How Boston lost its boomer entrepeneurial class
Sunday, August 5th, 2007There is a lot of hand-wringing right now about a NY Times article on the Silicon Valley treadmill that keeps even millionaires slaving away. It’s interesting to compare this to a recent Boston Globe article that rightly compared the local tech scene to a ghost town. The real story here is that millionaire baby boomers in the Valley are still creating new companies and new jobs, while their peers in the Boston area aren’t. The Times seems to feel the Valley phenomemon is obviously negative, and solely based on envy for their billionaire neighbors. Why don’t these millionaires stop running? Well, why should they? Why should a fifty year old retire when she can still contribute to society?

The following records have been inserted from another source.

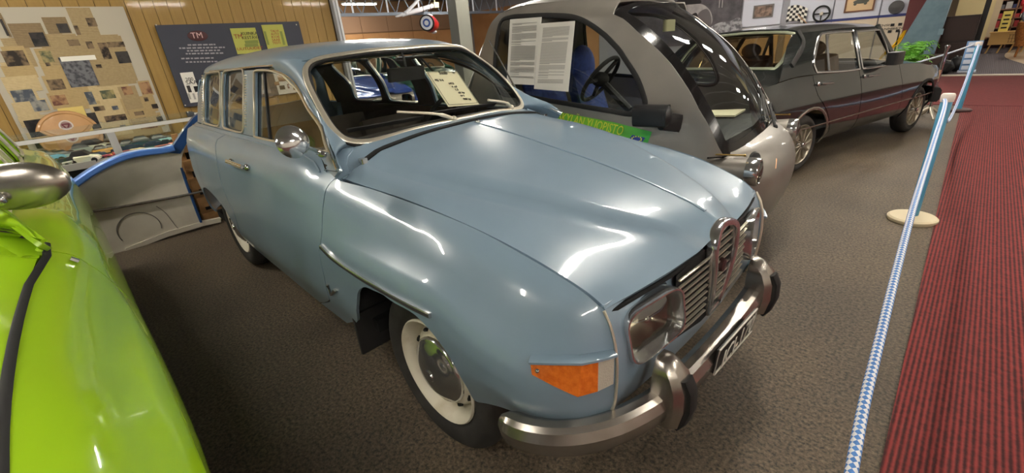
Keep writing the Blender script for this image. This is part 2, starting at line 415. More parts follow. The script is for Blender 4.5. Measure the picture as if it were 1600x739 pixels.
_wm = [tuple((np.array(a)+np.array(b))/2+np.array([.022, 0, .012])) for a, b in zip(_wb, _wt)]
WS = Surf([[(x,-y,z) for x,y,z in reversed(r)]+list(r[1:]) for r in (_wb, _wm, _wt)]); chk(WS, (-1.5, 0, .8))

# frame of the windscreen, traced on the right half, mirrored
_wpx = [(638,76),(580,80),(530,87),(503,92),(487,98),(479,107),(478,118),(482,133),(495,160),(510,187),(524,206),(537,217),(553,222),(575,222),(600,217),(650,203),(718,188)]
_wuv = WS.px(_wpx)
cU = (WS.n-1)/2
_wuv[0] = (_wuv[0][0], cU); _wuv[-1] = (_wuv[-1][0], cU)
_wr = crv(_wuv, 5); WSO = _wr+[(u, 2*cU-v) for u, v in reversed(_wr[1:-1])]   # closed outline in WS coordinates
def on(S, uv, off=0.): return S(uv)+S.nrm(uv)*off

# pillar between door frame and windscreen
_pp = [(424,108.5),(450,119),(471,142),(491,178),(512,219),(530,266)]
_pg = GH(GH.px(_pp)); _wl = WS(WS.px([(492,94),(478,110),(483,136),(497,163),(513,193),(540,220)]))
PN = []
for a, b in zip(_pg, _wl):
    d = b-a; bl = np.array([.30, -.80, .5]); bl /= np.linalg.norm(bl); L = np.linalg.norm(d)
    PN.append([a, a+d*.33+bl*L*.13, a+d*.67+bl*L*.11, b])
PN.append([np.array(q) for q in ((-.60,-.650,.988),(-.625,-.60,1.018),(-.63,-.56,1.038),(-.612,-.505,1.058))])
PN.append([np.array(q) for q in ((-.53,-.640,.960),(-.55,-.59,.995),(-.55,-.55,1.015),(-.53,-.49,1.035))])
PIL = Surf(PN); chk(PIL, (-1.2, 0, 1.1))

# ------------------------------------------------------------------ panels of the side
top = lambda a, b, v, n=10: [(a+(b-a)*i/n, v) for i in range(n+1)]
_df = SIDE.px([(527,271),(513,290),(504,330),(501,380),(506,430),(515,470),(523.5,503)])
_db = SIDE.px([(523.5,503),(500,483),(470,457),(440,430),(412,404)])
_dr = SIDE.px([(383,374),(367,337),(355,310),(347,290),(342,268),(338,245),(337,226)])
_fb = SIDE.px([(523.5,503),(540,515),(558,526)])
_fa = SIDE.px([(558,526),(557.5,505),(558,478)]) 
_fa2 = SIDE.px([(558,478),(559,461),(563,453),(572,450),(584,455),(599,462),(611,471),(647,492),(671,516),(690,540),(710,571),(726,600),(749,636),(775,655),(790,664)])
ufb = _fa2[-1]
FENDER = chain([(0,8),(7,8)], [(7,8)]+_df, _fb, _fa, _fa2, [ufb, (0,0)], [(0,0),(0,8)])
DOOR = chain([(7.05,8), _dr[-1][0:1]+(8,)], [( _dr[-1][0],8), _dr[-1]], list(reversed(_dr)), [_dr[0], _db[-1]], list(reversed(_db)), list(reversed(_df))+[(7.05,8)])
_ar = SIDE.ax([(-2.02,.36),(-2.06,.46),(-2.16,.56),(-2.30,.62),(-2.46,.64),(-2.64,.62),(-2.78,.55),(-2.87,.45),(-2.90,.36)])
QUART = chain([(_dr[-1][0],8),(14,8)], [(14,8),(14,0)], [(14,0),_ar[-1]], list(reversed(_ar)), [_ar[0], SIDE.ax([(-1.92,.37)])[0]], [SIDE.ax([(-1.92,.37)])[0], _dr[0]], _dr, [_dr[-1],(_dr[-1][0],8)])
_cf = list(reversed(GH.px(_pp)))
GHO = chain([(7,0),(2.0,0),(1.0,0),(.05,0)], [(.05,0),_cf[0]], _cf, [_cf[-1],(7,2)], [(7,2),(7,0)])
_wd = GH.px([(399,213),(399,165),(399,113)]); _wd2 = GH.px([(399,113),(402,111.6),(430,113.6),(444,120.5),(457,133),(470,148.5),(488,180),(508,221),(513,235)])
_wd3 = GH.px([(513,235),(490,231.5),(460,226),(439,221.5),(415,217),(399,213)])
DWIN = chain(_wd, _wd2, _wd3)
W2 = [tuple(p) for p in crv(GH.px([(350.4,198),(349,190),(348.5,160),(349.5,122),(351,114),(356,111.6),(372,109.4),(379,109.2),(381,113),(381.3,150),(381,198),(379.5,205.5),(375,206),(358,201.5)]), 3, True)]
W3 = [tuple(p) for p in crv(GH.px([(319.6,186),(319.6,160),(320.6,124),(322.5,117),(327,115.2),(338,113.3),(343,113.2),(344.8,117),(344.6,150),(344,190),(342.5,195.5),(337,196),(326,193.3),(321,191)]), 3, True)]

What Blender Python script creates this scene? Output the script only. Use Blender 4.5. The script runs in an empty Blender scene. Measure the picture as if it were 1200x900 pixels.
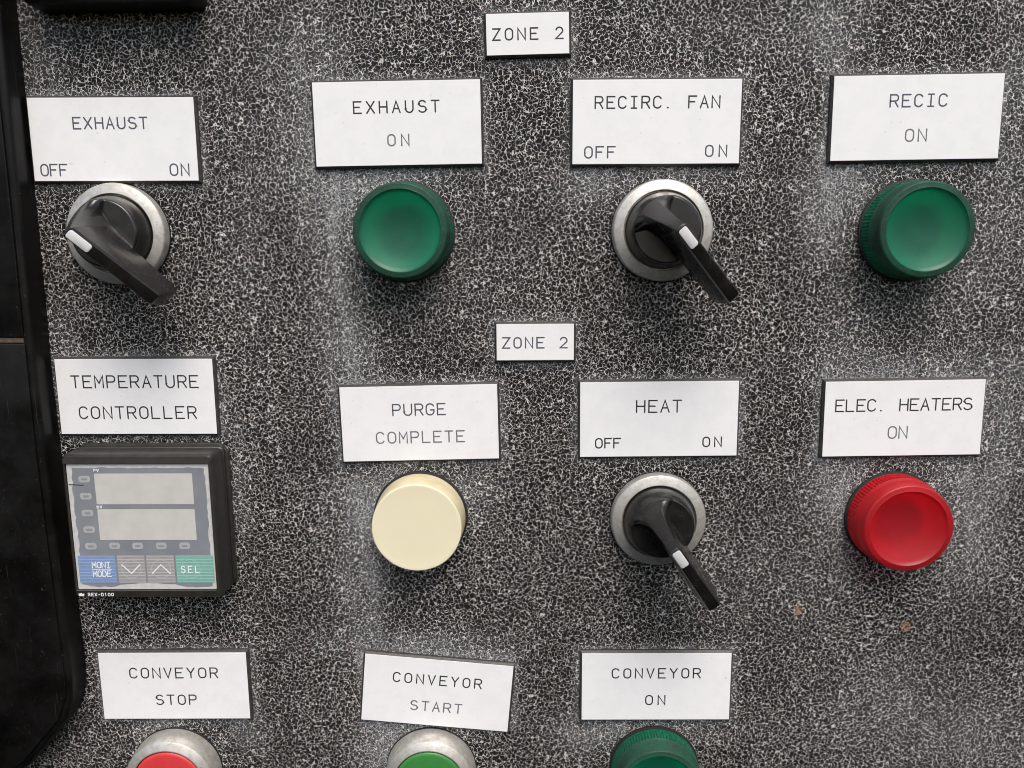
import bpy, bmesh, math, random
from mathutils import Matrix, Vector, noise as mnoise
random.seed(7)
S = bpy.context.scene
COL = S.collection
MM = 0.001
PI = math.pi

# ------------------------------------------------------------------ camera
# panel space: x right, y up, z out of the panel (mm); world = (x, -z, y)
def W(x, y, z=0.0):
    return Vector((x * MM, -z * MM, y * MM))
P2W = Matrix(((1, 0, 0), (0, 0, -1), (0, 1, 0)))
R = Matrix(((9.99964559e-01, -4.06441321e-04, -8.40922275e-03),
            (-9.73888597e-04, 9.86544458e-01, -1.63490319e-01),
            (8.36252132e-03, 1.63492715e-01, 9.86509098e-01)))
cam_d = bpy.data.cameras.new('camera')
cam_d.sensor_fit = 'HORIZONTAL'
cam_d.sensor_width = 36.0
cam_d.lens = 27.0
cam_d.clip_start = 0.01
cam_d.clip_end = 200.0
cam = bpy.data.objects.new('camera', cam_d)
COL.objects.link(cam)
cam.matrix_world = Matrix.Translation(W(3.11589741, 60.91781501, 367.57588125)) @ (P2W @ R.transposed()).to_4x4()
S.camera = cam

# ------------------------------------------------------------------ light
SUN_EL, SUN_AZ = math.radians(58), math.radians(16)      # azimuth measured from straight out of the panel towards +x
world = bpy.data.worlds.new('World')
S.world = world
world.use_nodes = True
wn = world.node_tree.nodes
wl = world.node_tree.links
sky = wn.new('ShaderNodeTexSky')
sky.sky_type = 'NISHITA'
sky.sun_disc = False
sky.sun_elevation = SUN_EL
sky.sun_rotation = PI - SUN_AZ
sky.air_density = 1.0
sky.dust_density = 4.0
sky.ozone_density = 0.5
bg = wn['Background']
bg.inputs['Strength'].default_value = 0.088
wl.new(sky.outputs['Color'], bg.inputs['Color'])
sun_d = bpy.data.lights.new('sun', 'SUN')
sun_d.energy = 1.5
sun_d.angle = math.radians(40)
sun_d.color = (1.0, 0.965, 0.92)
sun = bpy.data.objects.new('sun', sun_d)
COL.objects.link(sun)
to_sun = Vector((math.sin(SUN_AZ) * math.cos(SUN_EL), -math.cos(SUN_AZ) * math.cos(SUN_EL), math.sin(SUN_EL)))
sun.rotation_euler = to_sun.to_track_quat('Z', 'Y').to_euler()
S.view_settings.view_transform = 'Standard'
S.view_settings.look = 'None'
S.view_settings.exposure = 0.86
S.view_settings.gamma = 1.0
S.cycles.filter_width = 1.0

# ------------------------------------------------------------------ material helpers
def lin(r, g, b):
    f = lambda c: c / 12.92 if c <= 0.04045 else ((c + 0.055) / 1.055) ** 2.4
    return (f(r / 255), f(g / 255), f(b / 255), 1)

class NT:
    def __init__(s, name):
        s.m = bpy.data.materials.new(name)
        s.m.use_nodes = True
        s.n = s.m.node_tree.nodes
        s.l = s.m.node_tree.links
        s.p = s.n['Principled BSDF']
    def node(s, t, **k):
        n = s.n.new(t)
        for a, b in k.items():
            setattr(n, a, b)
        return n
    def link(s, a, b):
        s.l.new(a, b)
    def set(s, sock, v):
        if isinstance(v, bpy.types.NodeSocket):
            s.l.new(v, sock)
        else:
            sock.default_value = v
    def math(s, op, a, b=0.0, c=None, clamp=False):
        n = s.node('ShaderNodeMath', operation=op, use_clamp=clamp)
        s.set(n.inputs[0], a); s.set(n.inputs[1], b)
        if c is not None: s.set(n.inputs[2], c)
        return n.outputs[0]
    def mapr(s, v, a, b, c=0.0, d=1.0, smooth=True):
        n = s.node('ShaderNodeMapRange', clamp=True)
        if smooth: n.interpolation_type = 'SMOOTHSTEP'
        s.set(n.inputs[0], v)
        for i, q in enumerate((a, b, c, d)): s.set(n.inputs[1 + i], q)
        return n.outputs[0]
    def mix(s, f, a, b, mode='MIX'):
        n = s.node('ShaderNodeMix', data_type='RGBA', blend_type=mode)
        s.set(n.inputs[0], f); s.set(n.inputs[6], a); s.set(n.inputs[7], b)
        return n.outputs[2]
    def noise(s, vec, scale, detail=2.0, rough=0.5, out=0):
        n = s.node('ShaderNodeTexNoise')
        s.link(vec, n.inputs['Vector'])
        n.inputs['Scale'].default_value = scale
        n.inputs['Detail'].default_value = detail
        n.inputs['Roughness'].default_value = rough
        return n.outputs[out]
    def pos_mm(s, world=True):
        if world:
            src = s.node('ShaderNodeNewGeometry').outputs['Position']
            k = 1000.0
        else:
            src = s.node('ShaderNodeTexCoord').outputs['Object']
            k = 1000.0
        v = s.node('ShaderNodeVectorMath', operation='SCALE')
        s.link(src, v.inputs[0]); v.inputs['Scale'].default_value = k
        return v.outputs[0]
    def bump(s, h, strength, dist):
        b = s.node('ShaderNodeBump')
        b.inputs['Strength'].default_value = strength
        b.inputs['Distance'].default_value = dist
        s.link(h, b.inputs['Height'])
        s.link(b.outputs[0], s.p.inputs['Normal'])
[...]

I can’t speak authoritatively about the motivations of Valley millionaires, but I do know what goes through the mind of a Boston tech millionaire, because I am one. That’s not an exclusive club. We don’t have many billionaires here, but there are plenty of people who like me cashed out enough during the dotcom to pay off their house, and afford to send their kids to college without taking loans. Does that make me rich? Hardly, but I could afford to live an upper-middle class lifestyle for the rest of my days. So why don’t I retire, like the NY Times suggests?
I tried retiring, but that was deadly dull. Then I tried being an angel investor, and what I saw was roomfuls of people who looked just like me pretending to be financial types when they were really CEOs, CTOs, and COOs. These were the baby boomer entrepreneurs who built Boston into a software powerhouse in the Eighties and captured a fair amount of the dotcom gold in the Nineties. The big difference on the East Coast is that we have lives outside the tech industry. We had kids in high school, and this was our last chance to spend time with them before they left for school. We had other interests that led us to go back to school, or start that restaurant we always wanted. In the Valley, being a software person is what you are, not just what you do. I finally decided that being a software guy is what I am also, and that starting software companies is the only time I really feel alive. I hope my peers come to the same realization, or else this town won’t get back into the software world for a long time. As for me, I’m going to become bi-coastal. I can alternate between living a real life in the East and spending time with people my age who still want to get things done out West.